The 2016 election, Cambridge Analytica scandal, and GDPR represent a tidal shift in how the ad tech and digital media industry will monetize their audience moving forward. And it’s overdue. Demographic data doesn’t define a person’s identity. People define themselves by what matters to them, by their interests, hobbies, and values, and they show this in what they read about online.
As we talk about technology in the publishing industry, we should consider what kind of tech will move us towards monetization through context-based advertising. This protects data privacy, and has the potential to finally gain an advantage over the platforms where many digital advertising dollars have shifted.
Consumer mistrust of platforms
When consumers found out that Russia played a role in the 2016 election via bots on Twitter, propaganda on Facebook, and even local events in the U.S., we were forced rethink the role social media played in our community. Were they purely a platform? If so, to what degree did they need to police the content and users? Further, if they had so much knowledge about their users, why couldn’t they prevent a malicious influence like Russia from infiltrating their platform?
The Cambridge Analytica scandal certainly didn’t help this cause, and weekly stories break about Facebook continuing to acknowledge privacy and data issues. This has planted the seed of doubt about whether these platforms and the underlying data could be trusted—not just by the general public, but by the marketers who provide the revenue stream for Facebook.
New privacy-conscious controls for consumers
GDPR was borne out of a general concern that consumers had a lack of control and transparency around their digital data—data that bore the monetary fruits of now enormous companies like Facebook, Google, and Twitter. That data also created the massive ad tech industry that developed complex methods to personalize and optimize ad targeting to the point where most experts in the industry still don’t quite know how the ecosystem works.
GDPR, in some ways, marks a boon for platforms and the end of an era for the ad tech industry. Any platform that collects its own massive amount of first party data (like Facebook, Google, Twitter), can relatively easily get the consent of the population. Ad tech, though, faces the burden of getting consent through 3rd parties, where the value of giving consent was not only unclear but potentially non-existent. The type of re-targeting and personalization that was prevalent before will start to change under GDPR as publisher-direct relationships with consumers become increasingly important.
Context-based advertising
So where does this all lead, in terms of current industry trends? There’s no lack of interest in moving from a programmatic model to more of a subscription-based model. But most of the innovation and investment in digital tech has been focused on ad-tech, data collection. We need to simply “do better” from an advertiser and consumer perspective given these trends.
From the advertiser side, the credibility of their 3rd party data is eroding with GDPR. There are some publishers that are large enough (or are building collectives) to create their own first party pools of data. However, none of them can reach the scale or targeting capabilities of companies like Facebook and Google. Marketers know this, and if they want the best targeting they’ll still go to the duopoly.
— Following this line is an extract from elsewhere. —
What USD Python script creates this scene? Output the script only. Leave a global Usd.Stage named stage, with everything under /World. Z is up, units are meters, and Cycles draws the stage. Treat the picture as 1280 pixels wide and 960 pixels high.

That said, because consumer privacy is becoming top of mind for more and more people, marketers are also worried about the experience around ad campaigns they run. They want to create an experience that doesn’t creep people out (for lack of a better term). Interest- or context-based advertising, as a result is coming back into favor for the privacy-conscious brands and marketers.
Targeting ads based on consumers’ interests or the context of what they’re reading instead of their personal data benefits everyone involved. Consumers maintain their privacy and build trust publishers. Publishers can then pass on this trust to brands who want their consumers to know that they care about their privacy. And, publishers who are armed with the right contextual data can still provide an advertising experience that’s targeted, but doesn’t violate consumers’ concerns.
Not only does data around interests protect anonymity, but it speaks to the core of who people are. Marketers who try to understand what matters to their audience through attention data—the topics and stories they pay attention to online—will have a leg-up on connecting that audience with content and products that they want.